The going rate for his 55-foot craft ranges from $150 to $220 an hour. As did many other business owners interviewed, Sims said he is very careful to not appear as if he is out to gouge the New Zealanders.

“I’m hoping the Cup will provide other business for me from the media, corporations and spectator-type affairs,” he said. “National Geographic, ABC, CNN . . . all these people are going to come back, and you want to be in a position where they hire you again.”

While Fay, a multimillionaire, has bankrolled his syndicate, members of his crew--for the most part young working sailors who are far from rich--have nonetheless also contributed to the economic ripple. They, of course, have hit all the main tourist spots, Sea World, the zoo and Tijuana, as well as spent time in Coronado restaurants and pubs and Sunday afternoons at the Beachcomber and The Pennant in Mission Beach. But they have also put a minor dent into the used-car market.

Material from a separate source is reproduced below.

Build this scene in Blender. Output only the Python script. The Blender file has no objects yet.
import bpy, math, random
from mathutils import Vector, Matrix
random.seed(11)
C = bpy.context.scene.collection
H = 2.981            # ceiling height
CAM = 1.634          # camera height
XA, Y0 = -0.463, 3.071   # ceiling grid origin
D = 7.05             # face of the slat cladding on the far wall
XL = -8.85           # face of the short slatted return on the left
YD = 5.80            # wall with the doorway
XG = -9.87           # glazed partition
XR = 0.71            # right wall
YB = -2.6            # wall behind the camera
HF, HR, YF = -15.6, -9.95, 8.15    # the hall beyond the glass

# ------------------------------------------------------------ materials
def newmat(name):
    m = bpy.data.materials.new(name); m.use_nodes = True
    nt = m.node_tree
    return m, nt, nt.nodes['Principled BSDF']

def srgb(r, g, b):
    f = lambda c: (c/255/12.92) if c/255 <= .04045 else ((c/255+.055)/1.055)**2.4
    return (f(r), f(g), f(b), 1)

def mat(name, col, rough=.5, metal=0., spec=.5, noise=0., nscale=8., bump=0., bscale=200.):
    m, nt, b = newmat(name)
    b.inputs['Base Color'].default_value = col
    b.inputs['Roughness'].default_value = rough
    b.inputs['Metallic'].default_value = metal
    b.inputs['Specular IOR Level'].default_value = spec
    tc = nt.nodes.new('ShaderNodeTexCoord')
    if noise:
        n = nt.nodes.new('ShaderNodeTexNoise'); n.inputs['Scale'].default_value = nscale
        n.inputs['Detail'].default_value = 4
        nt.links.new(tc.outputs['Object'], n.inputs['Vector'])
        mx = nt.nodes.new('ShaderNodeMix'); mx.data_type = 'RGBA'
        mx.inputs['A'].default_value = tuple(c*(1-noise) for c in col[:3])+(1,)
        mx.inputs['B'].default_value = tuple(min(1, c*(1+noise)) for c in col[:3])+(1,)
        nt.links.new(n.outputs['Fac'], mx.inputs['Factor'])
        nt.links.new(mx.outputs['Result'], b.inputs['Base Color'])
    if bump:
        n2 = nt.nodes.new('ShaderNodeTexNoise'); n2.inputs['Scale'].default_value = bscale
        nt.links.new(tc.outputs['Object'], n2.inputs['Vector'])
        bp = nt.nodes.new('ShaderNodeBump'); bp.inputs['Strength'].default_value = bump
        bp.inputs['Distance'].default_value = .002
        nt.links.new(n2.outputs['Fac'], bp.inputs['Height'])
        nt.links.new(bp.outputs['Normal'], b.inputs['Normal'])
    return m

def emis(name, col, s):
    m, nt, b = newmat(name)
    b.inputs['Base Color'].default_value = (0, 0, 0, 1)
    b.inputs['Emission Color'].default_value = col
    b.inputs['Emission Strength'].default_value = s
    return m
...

Since most of the crew has no transportation once they are off work, several have bought used cars, at prices that make them steals in New Zealand where protectionist policies have caused prices of new cars to skyrocket. Although some have opted to pay as much as $1,200 for a Honda, Peter Lester, the New Zealand tactician, paid about $600 for a 1974 Cadillac, a boat of a car that is the talk of the camp.

So what will happen when they are done and gone?

Well, at Bula’s, owner Lindsey says the Kiwis have put an end to one old fad and may have started a new one:

“Remember how everybody used to drink Corona with a lime? Well, that’s kind of passe now, and now people--the locals--are drinking Steinlager.”